Ooch! Of course: chastity. How were we going to tiptoe around that one, anyway?

Because that's the point, isn't it, I mean, really? It's not that the holier-than-thou crowd wants teenagers to stop having vaginal sex in particular, they're supposed to stop everything.

But how do you say that in a classroom? Like, is open-mouth kissing okay? How about touching a girl's breast while you're kissing, is that ok? Oral sex? Uh, well, these kids think it's okay. How about playing spin the bottle, where you have to kiss someone at random -- is that okay? How about mooning strangers while you're cruising Central -- okay?

Aw, come on, you know what the answer is. NOTHING IS OKAY!

What we've got here is one of those Pandora's Box, genie-back-in-the-bottle, cat-is-out-of-the-bag situations. If I may be so bold as to say, the problem is that sexual intimacy is a good thing. And no matter how many times you tell teenagers that you shouldn't do it, they're going to find out on their own. Somebody'll give them a kiss, or they'll start daydreaming about a movie star or singer or classmate, and the warmth of it, the immediacy of it, instantly disproves, to their young minds, all the boring blah-blah-blah that grown-ups have been telling them.

I have teenagers, and I don't like thinking about this any more than you do. But I got to adulthood by passing through adolescence, and I have some dim memory of what it was like. And girls were a big part of it.
Though abstinence-only programs now receive $170 million a year in federal funding, they have only been shown to postpone the onset of first sex by about 18 months and to make teens less likely to use contraceptives when they do engage in intercourse.

The newest findings published last month in the Journal of Adolescent Health report that in spite of these programs, most young people aren't waiting for marriage to have sex, regardless of whether they've signed a pledge to do so. In data from the Longitudinal Study of Adolescent Health, 88 percent of chastity pledgers ended up having premarital sex, compared to 99 percent of non-pledgers.

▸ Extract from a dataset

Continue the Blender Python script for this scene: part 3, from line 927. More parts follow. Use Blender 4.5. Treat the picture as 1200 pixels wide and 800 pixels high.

Ah, and don't forget, that 88 percent is the percentage who have vaginal sex, strictly defined -- that's what this whole issue's about. So twelve percent of people who take abstinence vows don't have "sex sex," y'know?

I wonder how many people actually do make it to marriage without having had sex, including oral and anal sex, and other things, like, is there a term "manual sex?" It's one percent, they say, of people who don't try to hold out, and ... well, we don't know about the others.
Of the small minority of 18- to 24-year-olds in the study who haven't had intercourse, chastity pledgers were six times more likely to have engaged in oral sex, while male chastity pledgers were four times more likely to have had anal sex than their counterparts.

Says the Yale sociologist who co-authored the study: "You could call them technically virgins."

What does this mean for the MCPS health curriculum? Well, first of all, those people who think the schools should push "abstinence until marriage" harder might want to define their terms a little more precisely. It would just make their case sound a little stronger, if their abstinence role models weren't engaging in ... uh ... alternative sexual behaviors ... at a rate many times that of the non-abstinent kids.

Or, how about this? How about teaching kids what forms of sexual behaviors are out there, what the risks are, and what are known to be the safest methods for practicing those things?

Because it does not look like telling them to wait till they're married is really working like it's supposed to.